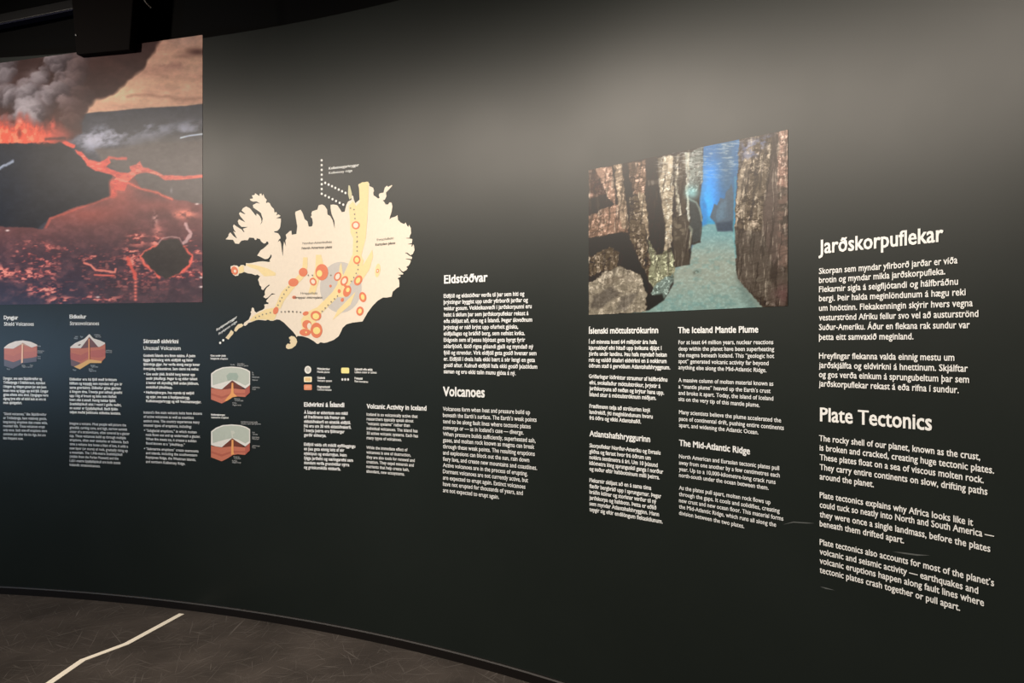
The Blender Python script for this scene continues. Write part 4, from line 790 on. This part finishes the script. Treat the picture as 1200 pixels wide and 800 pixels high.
def frustum(name, ctr, ax, ay, top, bot, h, m, parent=None):
    """tapered box: ax, ay unit plan vectors, top/bot = (half width, half depth)"""
    V = []
    for (hw, hd_), z in ((bot, 0), (top, h)):
        for sx, sy in ((-1, -1), (1, -1), (1, 1), (-1, 1)):
            V.append(np.array(ctr) + np.array([*(ax * sx * hw + ay * sy * hd_), z]))
    return link_mesh(name, V, [(3, 2, 1, 0), (4, 5, 6, 7), (0, 1, 5, 4), (1, 2, 6, 5), (2, 3, 7, 6), (3, 0, 4, 7)], m, parent)
def bevel(o, wd=0.006):
    bv = o.modifiers.new('bevel', 'BEVEL'); bv.width = wd; bv.segments = 2; bv.limit_method = 'ANGLE'; return o
blk = mat('matt_black_housing', (17, 13, 12), 0.8, 0.1)
blk2 = mat('black_metal', (12, 13, 16), 0.4, 0.5)
sb = float(s_of(129)); p0 = on_wall(sb, 0, 0.032)
tv = np.array([np.interp(sb, ARC, TAN[:, 0]), np.interp(sb, ARC, TAN[:, 1])]); nv_ = np.array([tv[1], -tv[0]])
dcam = p0[1]
zb = EYE + (HZ - 63.0) / F * dcam
root = thing('hanging_housing', (p0[0], p0[1], zb), 'dark boxy housing hanging in front of the wall top, over the lava photograph', 'ceiling fixture')
body = bevel(frustum('body', (p0[0], p0[1], zb), tv, nv_, (0.225, 0.031), (0.186, 0.028), 0.42, blk, root))
frustum('lid', (p0[0], p0[1], zb + 0.42), tv, nv_, (0.21, 0.028), (0.235, 0.031), 0.03, blk2, root)
for sx in (-1, 1):
    c = p0[:2] + tv * 0.12 * sx
    frustum('hanger', (c[0], c[1], zb + 0.45), tv, nv_, (0.012, 0.012), (0.012, 0.012), 4.29 - zb - 0.45, blk2, root)
bevel(frustum('screw', (*(p0[:2] - tv * 0.183 + nv_ * 0.031), zb + 0.11), tv, nv_, (0.005, 0.004), (0.005, 0.004), 0.010, mat('steel_screw', (150, 150, 150), 0.3, 0.6), root), 0.001)
def tube(name, pts, r, m, parent=None, label=None, cat=None, n=8):
    V, F_ = [], []
    pts = [np.array(p, float) for p in pts]
    for i, p in enumerate(pts):
        d = pts[min(i + 1, len(pts) - 1)] - pts[max(i - 1, 0)]; d /= np.linalg.norm(d)
        a = np.cross(d, (0.3, 0.2, 1)); a /= np.linalg.norm(a); c = np.cross(d, a)
        V += [p + r * (math.cos(2 * math.pi * k / n) * a + math.sin(2 * math.pi * k / n) * c) for k in range(n)]
    for i in range(len(pts) - 1):
        for k in range(n):
            F_.append((i * n + k, i * n + (k + 1) % n, (i + 1) * n + (k + 1) % n, (i + 1) * n + k))
    F_ += [tuple(range(n))[::-1], tuple((len(pts) - 1) * n + k for k in range(n))]
    o = link_mesh(name, V, F_, m, parent)
    return tag(o, label, cat) if label else o
def at(x, y, d): return np.array([(x - 600) / F * d, d, EYE + (HZ - y) / F * d])
tube('cable', [at(163, -30, 3.9), at(168, -2, 3.9), at(172, 4, 3.92), at(177, 9, 3.95)], 0.004, mat('pale_cable', (150, 146, 140), 0.5, 0.4), None, 'thin pale cable end hanging beside the dark ceiling housing', 'cable')
a, c = (on_wall(float(s_of(x)), z, -0.07) for x, z in ((-60, 3.545), (98, 3.655)))
dv = (c - a) / np.linalg.norm(c - a); up = np.array([0, 0, 1.0]); sd_ = np.cross(dv, up); sd_ /= np.linalg.norm(sd_)
def bar(name, a, c, wd, ht, m, parent):
    V = [p + sd_ * sx * wd + up * sz * ht for p in (a, c) for sx, sz in ((-1, -1), (1, -1), (1, 1), (-1, 1))]
    return link_mesh(name, V, [(0, 1, 2, 3), (7, 6, 5, 4), (0, 4, 5, 1), (1, 5, 6, 2), (2, 6, 7, 3), (3, 7, 4, 0)], m, parent)
root = thing('lighting_track', a, 'black ceiling track with a painted blue glint along its edge, crossing the upper left corner', 'lighting track')
bevel(bar('rail', a, c, 0.03, 0.03, blk2, root), 0.004)
bar('edge_glint', a + up * -0.034, c + up * -0.034, 0.026, 0.004, mat('blue_glint_strip', (26, 30, 58), 0.35, 0.6), root)  # blue glint along the rail, put in as a coloured strip
for k in (0.2, 0.8):
    p = a + (c - a) * k - sd_ * 0.0
    tube('bracket', [p, on_wall(float(np.interp(p[0], PLAN[:, 0], ARC)), p[2], -0.132)], 0.010, blk2, root)
COL.objects.unlink(fo); bpy.data.objects.remove(fo); bpy.data.curves.remove(fc)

- **SHORT TASK**: Return the listing above unchanged, apart from dropping its pictures.

- **CORRECT OUTPUT**:
The Blender Python script for this scene continues. Write part 4, from line 790 on. This part finishes the script. Treat the picture as 1200 pixels wide and 800 pixels high.
def frustum(name, ctr, ax, ay, top, bot, h, m, parent=None):
    """tapered box: ax, ay unit plan vectors, top/bot = (half width, half depth)"""
    V = []
    for (hw, hd_), z in ((bot, 0), (top, h)):
        for sx, sy in ((-1, -1), (1, -1), (1, 1), (-1, 1)):
            V.append(np.array(ctr) + np.array([*(ax * sx * hw + ay * sy * hd_), z]))
    return link_mesh(name, V, [(3, 2, 1, 0), (4, 5, 6, 7), (0, 1, 5, 4), (1, 2, 6, 5), (2, 3, 7, 6), (3, 0, 4, 7)], m, parent)
def bevel(o, wd=0.006):
    bv = o.modifiers.new('bevel', 'BEVEL'); bv.width = wd; bv.segments = 2; bv.limit_method = 'ANGLE'; return o
blk = mat('matt_black_housing', (17, 13, 12), 0.8, 0.1)
blk2 = mat('black_metal', (12, 13, 16), 0.4, 0.5)
sb = float(s_of(129)); p0 = on_wall(sb, 0, 0.032)
tv = np.array([np.interp(sb, ARC, TAN[:, 0]), np.interp(sb, ARC, TAN[:, 1])]); nv_ = np.array([tv[1], -tv[0]])
dcam = p0[1]
zb = EYE + (HZ - 63.0) / F * dcam
root = thing('hanging_housing', (p0[0], p0[1], zb), 'dark boxy housing hanging in front of the wall top, over the lava photograph', 'ceiling fixture')
body = bevel(frustum('body', (p0[0], p0[1], zb), tv, nv_, (0.225, 0.031), (0.186, 0.028), 0.42, blk, root))
frustum('lid', (p0[0], p0[1], zb + 0.42), tv, nv_, (0.21, 0.028), (0.235, 0.031), 0.03, blk2, root)
for sx in (-1, 1):
    c = p0[:2] + tv * 0.12 * sx
    frustum('hanger', (c[0], c[1], zb + 0.45), tv, nv_, (0.012, 0.012), (0.012, 0.012), 4.29 - zb - 0.45, blk2, root)
bevel(frustum('screw', (*(p0[:2] - tv * 0.183 + nv_ * 0.031), zb + 0.11), tv, nv_, (0.005, 0.004), (0.005, 0.004), 0.010, mat('steel_screw', (150, 150, 150), 0.3, 0.6), root), 0.001)
def tube(name, pts, r, m, parent=None, label=None, cat=None, n=8):
    V, F_ = [], []
    pts = [np.array(p, float) for p in pts]
    for i, p in enumerate(pts):
        d = pts[min(i + 1, len(pts) - 1)] - pts[max(i - 1, 0)]; d /= np.linalg.norm(d)
        a = np.cross(d, (0.3, 0.2, 1)); a /= np.linalg.norm(a); c = np.cross(d, a)
        V += [p + r * (math.cos(2 * math.pi * k / n) * a + math.sin(2 * math.pi * k / n) * c) for k in range(n)]
    for i in range(len(pts) - 1):
        for k in range(n):
            F_.append((i * n + k, i * n + (k + 1) % n, (i + 1) * n + (k + 1) % n, (i + 1) * n + k))
    F_ += [tuple(range(n))[::-1], tuple((len(pts) - 1) * n + k for k in range(n))]
    o = link_mesh(name, V, F_, m, parent)
    return tag(o, label, cat) if label else o
def at(x, y, d): return np.array([(x - 600) / F * d, d, EYE + (HZ - y) / F * d])
tube('cable', [at(163, -30, 3.9), at(168, -2, 3.9), at(172, 4, 3.92), at(177, 9, 3.95)], 0.004, mat('pale_cable', (150, 146, 140), 0.5, 0.4), None, 'thin pale cable end hanging beside the dark ceiling housing', 'cable')
a, c = (on_wall(float(s_of(x)), z, -0.07) for x, z in ((-60, 3.545), (98, 3.655)))
dv = (c - a) / np.linalg.norm(c - a); up = np.array([0, 0, 1.0]); sd_ = np.cross(dv, up); sd_ /= np.linalg.norm(sd_)
def bar(name, a, c, wd, ht, m, parent):
    V = [p + sd_ * sx * wd + up * sz * ht for p in (a, c) for sx, sz in ((-1, -1), (1, -1), (1, 1), (-1, 1))]
    return link_mesh(name, V, [(0, 1, 2, 3), (7, 6, 5, 4), (0, 4, 5, 1), (1, 5, 6, 2), (2, 6, 7, 3), (3, 7, 4, 0)], m, parent)
root = thing('lighting_track', a, 'black ceiling track with a painted blue glint along its edge, crossing the upper left corner', 'lighting track')
bevel(bar('rail', a, c, 0.03, 0.03, blk2, root), 0.004)
bar('edge_glint', a + up * -0.034, c + up * -0.034, 0.026, 0.004, mat('blue_glint_strip', (26, 30, 58), 0.35, 0.6), root)  # blue glint along the rail, put in as a coloured strip
for k in (0.2, 0.8):
    p = a + (c - a) * k - sd_ * 0.0
    tube('bracket', [p, on_wall(float(np.interp(p[0], PLAN[:, 0], ARC)), p[2], -0.132)], 0.010, blk2, root)
COL.objects.unlink(fo); bpy.data.objects.remove(fo); bpy.data.curves.remove(fc)